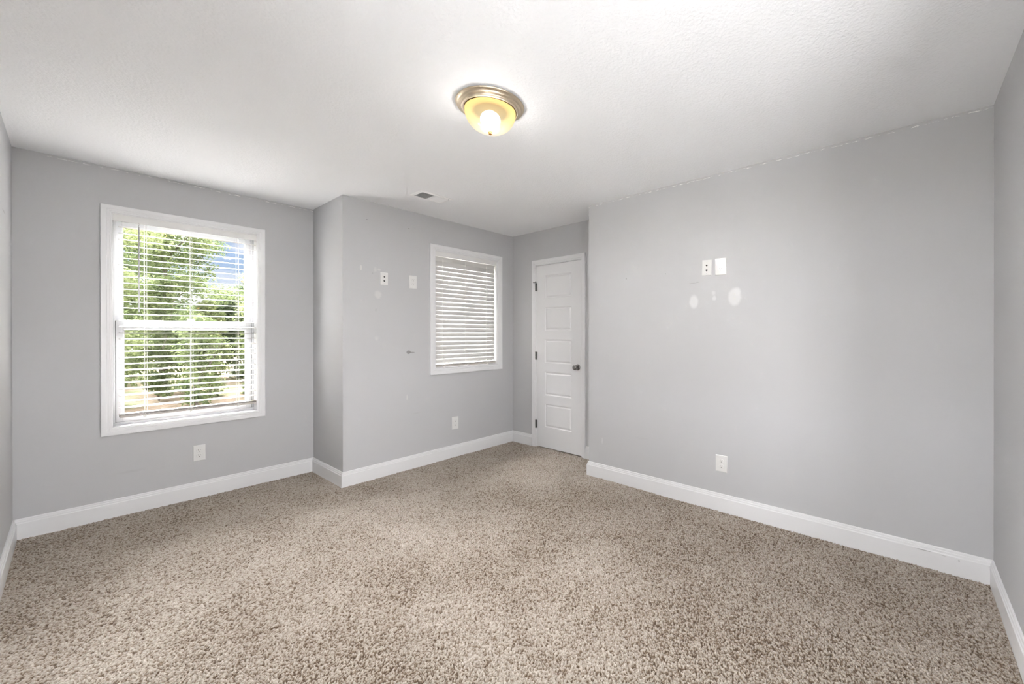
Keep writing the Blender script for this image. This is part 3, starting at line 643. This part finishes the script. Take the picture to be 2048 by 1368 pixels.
# ------------------------------------------------------------------ flush ceiling light
def lamp():
    LX, LY = 1.288, 1.663; ax = (0, 0, -1)
    r = empty('ceiling_light', (LX, LY, H), label='lit flush ceiling light with brushed nickel rim and amber glass dome', cat='ceiling light')
    o = part(MB().lathe([(0, 0), (.158, 0), (.166, .002), (.1685, .005), (.167, .009), (.160, .012), (.156, .016), (.153, .021), (.147, .024), (.143, .026), (.141, .030), (.137, .033), (.133, .034), (.131, .032), (.131, .028), (0, .028)], (LX, LY, H), ax, 96), 'pan', M_brushed, r); autosmooth(o, .5)
    mt = bpy.data.materials.new('frosted_amber_glass'); mt.use_nodes = True; t = mt.node_tree; t.nodes.clear(); L = t.links
    tr = N(t, 'ShaderNodeBsdfTransparent'); tr.inputs[0].default_value = (1, .98, .95, 1)
    # frosted glass glowing from the bulb inside it: white near the bulb, amber away from it
    c = N(t, 'ShaderNodeTexCoord'); s = N(t, 'ShaderNodeVectorMath', operation='SUBTRACT'); L.new(c.outputs['Object'], s.inputs[0]); s.inputs[1].default_value = (0, 0, -.085)
    sc = N(t, 'ShaderNodeVectorMath', operation='MULTIPLY'); L.new(s.outputs[0], sc.inputs[0]); sc.inputs[1].default_value = (1, 1, .30)
    ln = N(t, 'ShaderNodeVectorMath', operation='LENGTH'); L.new(sc.outputs[0], ln.inputs[0])
    rp = N(t, 'ShaderNodeValToRGB'); mr = N(t, 'ShaderNodeMapRange'); L.new(ln.outputs['Value'], mr.inputs[0]); mr.inputs[1].default_value = .02; mr.inputs[2].default_value = .130; L.new(mr.outputs[0], rp.inputs[0])
    e = rp.color_ramp.elements; e[0].position = 0; e[0].color = (1, .99, .95, 1); e[1].position = 1; e[1].color = (1.0, .60, .22, 1)
    for p, col in ((.45, (1, .93, .72, 1)), (.72, (1, .83, .50, 1)), (.90, (1, .76, .40, 1))):
        q = rp.color_ramp.elements.new(p); q.color = col
    em = N(t, 'ShaderNodeEmission', Strength=DOME_E); L.new(rp.outputs[0], em.inputs[0])
    mx = N(t, 'ShaderNodeMixShader'); mx.inputs[0].default_value = .6
    rf = N(t, 'ShaderNodeBsdfRefraction', Roughness=.42, IOR=1.06); m2 = N(t, 'ShaderNodeMixShader'); m2.inputs[0].default_value = .88; L.new(tr.outputs[0], m2.inputs[1]); L.new(rf.outputs[0], m2.inputs[2]); L.new(m2.outputs[0], mx.inputs[1]); L.new(em.outputs[0], mx.inputs[2])
    o = N(t, 'ShaderNodeOutputMaterial'); L.new(mx.outputs[0], o.inputs[0])
    R = .126; prof = [(R*math.cos(math.radians(a))**.80 if a < 90 else 0, .032+.104*math.sin(math.radians(a))) for a in range(0, 91, 5)]
    d = part(MB().lathe(prof, (LX, LY, H), ax, 96), 'glass_dome', mt, r, True)
    z = .134
    part(MB().lathe([(.013, z), (.0135, z+.003), (.012, z+.007), (.009, z+.009), (.010, z+.012), (.006, z+.016), (0, z+.017)], (LX, LY, H), ax, 32), 'finial', M_bronze, r, True)
    # lampholder plate inside the pan
    part(MB().lathe([(0, .031), (.128, .031), (.128, .034), (0, .034)], (LX, LY, H), ax, 48), 'lampholder_plate', M_holder, r)
    bm_ = bpy.data.materials.new('glowing_bulb'); bm_.use_nodes = True; tt = bm_.node_tree; tt.nodes.clear()
    ee = N(tt, 'ShaderNodeEmission', Strength=5.5); ee.inputs[0].default_value = (1, .95, .82, 1); oo = N(tt, 'ShaderNodeOutputMaterial'); tt.links.new(ee.outputs[0], oo.inputs[0])
    bp_ = [(0, .036), (.020, .036), (.022, .042)]+[(.022+.026*math.sin(math.radians(a)), .074-.032*math.cos(math.radians(a))) for a in range(10, 91, 10)]+[(.048*math.cos(math.radians(a)), .074+.034*math.sin(math.radians(a))) for a in range(10, 91, 10)]
    part(MB().lathe(bp_, (LX, LY, H), ax, 32), 'bulb', bm_, r, True)
    ld = bpy.data.lights.new('bulb_light', 'POINT'); ld.energy = BULB_W; ld.color = (1, .99, .985); ld.shadow_soft_size = .030
    dd = bpy.data.lights.new('downward_glow', 'AREA'); dd.shape = 'DISK'; dd.size = .08; dd.energy = DOWN_W; dd.color = (1, .99, .985)
    do = bpy.data.objects.new('downward_glow', dd); COL.objects.link(do); do.parent = r; do.location = (0, 0, -.112)
    lo = bpy.data.objects.new('bulb_light', ld); COL.objects.link(lo); lo.parent = r; lo.location = (0, 0, -BULB_H)
DOME_E = 1.0; BULB_W = 78.0; BULB_H = .108; DOWN_W = 330.0
M_holder = material('dark_lampholder_plate', (.09, .055, .018, 1), .9, spec=0.)
lamp()

# ------------------------------------------------------------------ garden: ground and trees
def ground():
    mt = material('straw_and_grass_ground', (.5, .42, .3, 1), 1.0, spec=0.); t = mt.node_tree; L = t.links
    c = N(t, 'ShaderNodeTexCoord'); n = N(t, 'ShaderNodeTexNoise', Scale=.9, Detail=8.0, Roughness=.7); L.new(c.outputs['Object'], n.inputs['Vector'])
    rp = N(t, 'ShaderNodeValToRGB'); L.new(n.outputs[0], rp.inputs[0]); e = rp.color_ramp.elements
    e[0].position = .42; e[0].color = (.19, .15, .115, 1); e[1].position = .62; e[1].color = (.11, .125, .07, 1)
    q = rp.color_ramp.elements.new(.5); q.color = (.18, .155, .11, 1)
    L.new(rp.outputs[0], t.nodes['Principled BSDF'].inputs['Base Color']); bump(mt, ((6, .8),), .05)
    V = []; F = []; rg = random.Random(3); n_ = 40
    for j in range(n_+1):
        for i in range(n_+1):
            x = -60+120*i/n_; y = -20+100*j/n_; V.append((x, y, -.45+(rg.uniform(-.05, .05) if y > 9 else 0)))
    for j in range(n_):
        for i in range(n_): a = j*(n_+1)+i; F.append((a, a+1, a+n_+2, a+n_+1))
    o = new_mesh('ground', V, F, mt, None, True); struct(o, 'straw coloured garden ground beyond the large window', 'ground')
ground()
def leaf_material(name, cols):
    mt = bpy.data.materials.new(name); mt.use_nodes = True; t = mt.node_tree; t.nodes.clear(); L = t.links
    at = N(t, 'ShaderNodeAttribute', attribute_name='leaf_tone'); rp = N(t, 'ShaderNodeValToRGB'); L.new(at.outputs['Fac'], rp.inputs[0])
    e = rp.color_ramp.elements; e[0].position = 0; e[0].color = cols[0]; e[1].position = .97; e[1].color = cols[2]; q = e.new(.5); q.color = cols[1]
    if len(cols) > 3: q = e.new(1.0); q.color = cols[3]
    d = N(t, 'ShaderNodeBsdfDiffuse'); L.new(rp.outputs[0], d.inputs[0]); tl = N(t, 'ShaderNodeBsdfTranslucent'); L.new(rp.outputs[0], tl.inputs[0])
    mx = N(t, 'ShaderNodeMixShader'); mx.inputs[0].default_value = .35; L.new(d.outputs[0], mx.inputs[1]); L.new(tl.outputs[0], mx.inputs[2])
    o = N(t, 'ShaderNodeOutputMaterial'); L.new(mx.outputs[0], o.inputs[0]); return mt
LF_light = leaf_material('pale_green_leaves', [(.075, .095, .05, 1), (.18, .21, .10, 1), (.33, .35, .19, 1), (.5, .26, .04, 1)])  # palest of the leaf greens, with rare orange leaves
LF_mid = leaf_material('mid_green_leaves', [(.06, .08, .045, 1), (.14, .175, .08, 1), (.25, .285, .15, 1)])
LF_dark = leaf_material('deep_green_leaves', [(.05, .065, .04, 1), (.09, .115, .065, 1), (.15, .18, .10, 1)])
M_bark = material('grey_brown_bark', (.10, .085, .07, 1), .9); bump(M_bark, ((25, .8),), .02)
def tree(kind, x, y, h, rad, base, leaves, size, mat, seed, label, trunk=.09):
    rng = np.random.default_rng(seed); r = empty(kind, (x, y, -.45), label=label, cat='tree' if kind == 'tree' else 'shrub', group='trees beyond the window' if kind == 'tree' else 'shrubs under the trees')
    # clumps of leaves along the crown
    nc = int(46*rad)+14 if kind == 'tree' else 70; zc = base+(h-base)*rng.random(nc)**.85; env = (lambda q: q if kind == 'tree' else .55+.45*q)(np.sin(np.clip((zc-base)/(h-base), .02, 1)*PI*.82+.32)); ang = rng.random(nc)*2*PI; rr = rad*env*rng.random(nc)**.45*.85
    C = np.stack([rr*np.cos(ang), rr*np.sin(ang), zc], 1); cr = rad*(.16+.22*rng.random(nc)) if kind == 'tree' else rad*(.30+.35*rng.random(nc)); ct = rng.random(nc)
    k = rng.integers(0, nc, leaves); dirs = rng.normal(size=(leaves, 3)); dirs /= np.linalg.norm(dirs, axis=1)[:, None]
    P = C[k]+dirs*(cr[k]*(.45+.6*rng.random(leaves)))[:, None]*np.array([1, 1, .75]); P[:, 2] = np.maximum(P[:, 2], .02)
    a = rng.normal(size=(leaves, 3)); a /= np.linalg.norm(a, axis=1)[:, None]; nrm = dirs*.7+rng.normal(size=(leaves, 3))*.6+np.array([0, 0, .5]); b = np.cross(nrm, a); b /= np.linalg.norm(b, axis=1)[:, None]; a = np.cross(b, nrm); a /= np.linalg.norm(a, axis=1)[:, None]
    s = (size*(.6+.8*rng.random(leaves)))[:, None]; nn = nrm/np.linalg.norm(nrm, axis=1)[:, None]
    V = np.stack([P-a*s, P+b*s*.42+nn*s*.10, P+a*s, P-b*s*.42+nn*s*.10], 1).reshape(-1, 3)
    me = bpy.data.meshes.new('foliage'); me.vertices.add(len(V)); me.vertices.foreach_set('co', V.astype(np.float32).ravel())
    idx = np.arange(leaves)[:, None]*4+np.array([0, 1, 2, 0, 2, 3]); me.loops.add(idx.size); me.loops.foreach_set('vertex_index', idx.astype(np.int32).ravel())
    me.polygons.add(leaves*2); me.polygons.foreach_set('loop_start', (np.arange(leaves*2)*3).astype(np.int32)); me.update(calc_edges=True)
    tn = np.clip(ct[k]*.45+rng.random(leaves)*.5, 0, 1); tn = np.where(rng.random(leaves) > .996, 1., np.minimum(tn, .96))
    at = me.attributes.new('leaf_tone', 'FLOAT', 'POINT'); at.data.foreach_set('value', np.repeat(tn, 4).astype(np.float32)); me.materials.append(mat)
    link(bpy.data.objects.new('foliage', me), r)
    rg = random.Random(seed); m = MB(); pts = [(rg.uniform(-.06, .06)*i, rg.uniform(-.06, .06)*i, -.05+i*h*.13) for i in range(7)]
    m.tube(pts, [trunk*(1-.12*i) for i in range(7)], 8)
    for i in range(9):
        q = Vector(pts[rg.randint(1, 5)]); d = Vector((rg.uniform(-1, 1), rg.uniform(-1, 1), rg.uniform(.4, 1))).normalized()*rad*rg.uniform(.5, .85)
        m.tube([q, q+d*.5+Vector((0, 0, .05)), q+d], [trunk*.4, trunk*.25, trunk*.1], 6)
    m.build('trunk' if kind == 'tree' else 'stems', M_bark, r)
    return r
tree('tree', -.20, 13.4, 7.2, 1.55, .15, 48000, .036, LF_light, 11, 'tall pale green tree filling the left of the large window')
tree('tree', 3.65, 13.3, 4.0, 1.35, .10, 34000, .036, LF_light, 13, 'lower tree under the patch of blue sky in the large window')
tree('tree', 1.62, 17.4, 6.0, 1.55, .30, 38000, .044, LF_mid, 12, 'mid green tree behind the middle of the large window')
tree('tree', -3.6, 14.6, 7.6, 1.6, .3, 9000, .08, LF_mid, 14, 'mid green tree furthest left outside the large window')
tree('tree', 8.7, 16.0, 6.4, 1.9, .4, 10000, .08, LF_mid, 15, 'broad tree standing outside beyond the small window')
tree('tree', 13.2, 17.0, 7.6, 2.2, .5, 9000, .09, LF_light, 16, 'pale tree furthest right behind the house')
tree('tree', .9, 25.5, 9.0, 2.5, .2, 16000, .10, LF_dark, 17, 'dark tree standing behind the tall pale tree')
tree('tree', 5.6, 23.5, 5.0, 1.7, .1, 12000, .09, LF_dark, 18, 'dark low tree at the back under the blue sky')
tree('shrub', 1.80, 13.2, 2.1, .42, .02, 5000, .04, LF_mid, 22, 'narrow shrub between the tall pale tree and the lower tree', .03)
tree('shrub', .30, 20.7, 3.4, 1.2, .02, 12000, .07, LF_mid, 31, 'wide bush behind the trunk of the tall pale tree', .03)
tree('shrub', 3.95, 20.7, 3.1, 1.2, .02, 12000, .07, LF_dark, 32, 'wide dark bush in the gap left of the lower tree', .03)
tree('shrub', 7.7, 20.0, 3.0, 1.25, .02, 9000, .07, LF_mid, 33, 'wide bush behind the lower tree', .03)
def bounce_slab():  # unseen concrete, added to bounce light up through the extra windows
    mt = material('grey_concrete', (.42, .42, .415, 1), .9); bump(mt, ((8, .3),), .01)
    struct(MB().box((-9, -9, -.5), (XL-.17, 6, -.38)).box((XL-.17, -9, -.5), (8, YN-.17, -.38)).build('bounce_slab', mt), 'grey concrete patio, added unseen outside to reflect light into the room', 'bounce_slab')
patio()
for i in range(6):
    tree('shrub', .40+.96*i, 15.28, 2.9+.3*math.sin(2.3*i), .36, .02, 11000, .036, LF_mid if i % 2 else LF_light, 40+i, 'narrow leafy bush in the hedge row behind the nearest trees', .02)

==========

* [PROBLEM] Pick out each line in the material containing "part".

* [TASK SOLUTION]
Keep writing the Blender script for this image. This is part 3, starting at line 643. This part finishes the script. Take the picture to be 2048 by 1368 pixels.
    o = part(MB().lathe([(0, 0), (.158, 0), (.166, .002), (.1685, .005), (.167, .009), (.160, .012), (.156, .016), (.153, .021), (.147, .024), (.143, .026), (.141, .030), (.137, .033), (.133, .034), (.131, .032), (.131, .028), (0, .028)], (LX, LY, H), ax, 96), 'pan', M_brushed, r); autosmooth(o, .5)
    d = part(MB().lathe(prof, (LX, LY, H), ax, 96), 'glass_dome', mt, r, True)
    part(MB().lathe([(.013, z), (.0135, z+.003), (.012, z+.007), (.009, z+.009), (.010, z+.012), (.006, z+.016), (0, z+.017)], (LX, LY, H), ax, 32), 'finial', M_bronze, r, True)
    part(MB().lathe([(0, .031), (.128, .031), (.128, .034), (0, .034)], (LX, LY, H), ax, 48), 'lampholder_plate', M_holder, r)
    part(MB().lathe(bp_, (LX, LY, H), ax, 32), 'bulb', bm_, r, True)